John Wooden in his last season on the bench, 1975.
Legendary UCLA basketball coach John Wooden passed away Friday in Los Angeles at the age of 99.
Known as the "Wizard of Westwood", Wooden established a college basketball dynasty at UCLA in the 1960s and 1970s that I am confident will never be challenged in this lifetime. Wooden's Bruins won 10 national championships in 12 years from 1964-1975, recruiting some of college hoops' biggest stars, such as Bill Walton and Lew Alcindor (later Kareem Abdul-Jabbar) along the way.
UNC and UCLA will be forever linked in basketball lore because the resurgence of Carolina basketball under Dean Smith coincided with the height of the UCLA dominance. Wooden's Bruins beat Smith's Heels for the 1968 national championship, and UNC made the Final Four three other times during the UCLA dynasty. Certainly Wooden and Smith are both on college basketball's Mt. Rushmore.

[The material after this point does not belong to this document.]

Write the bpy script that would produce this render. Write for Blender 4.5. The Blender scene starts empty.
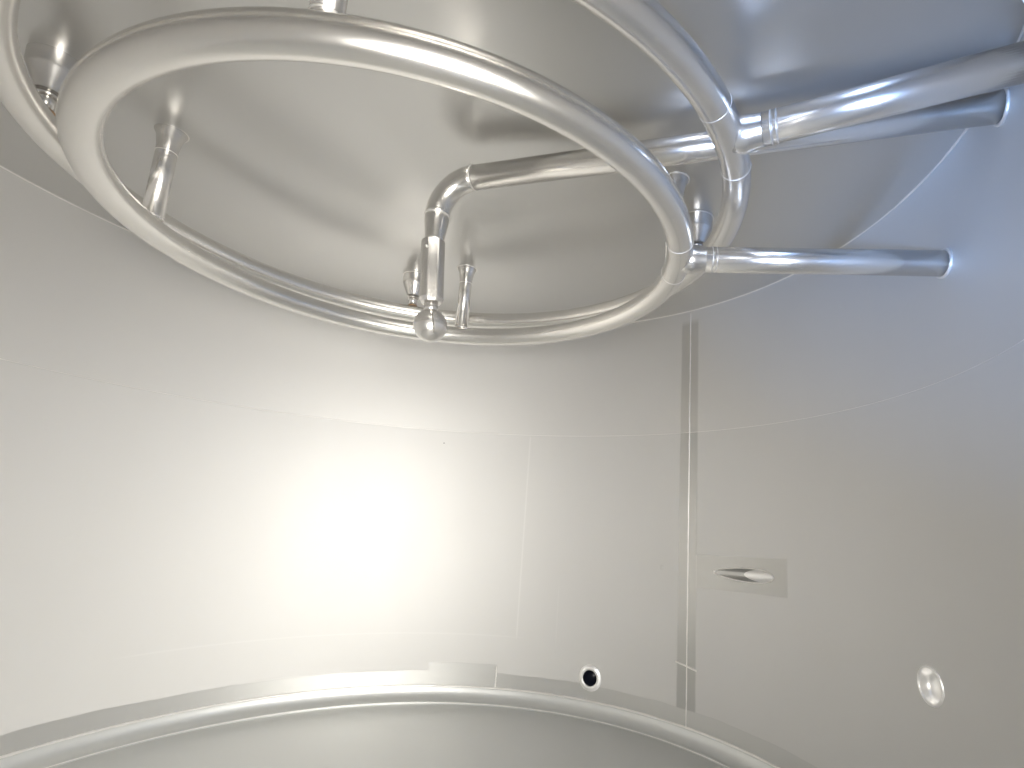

In retirement, Wooden continued to be an active UCLA basketball supporter and elder statesman of the game. He wrote two books that almost every basketball coach (including me) has on their shelf: They Call Me Coach and Pyramid of Success, as well as lending his knowledge and experience to a number of leadership and inspirational books. Roy Williams also mentions how much Coach Wooden meant to him in Williams' book Hard Work.
Sincerest condolences go to his family and to the UCLA basketball community.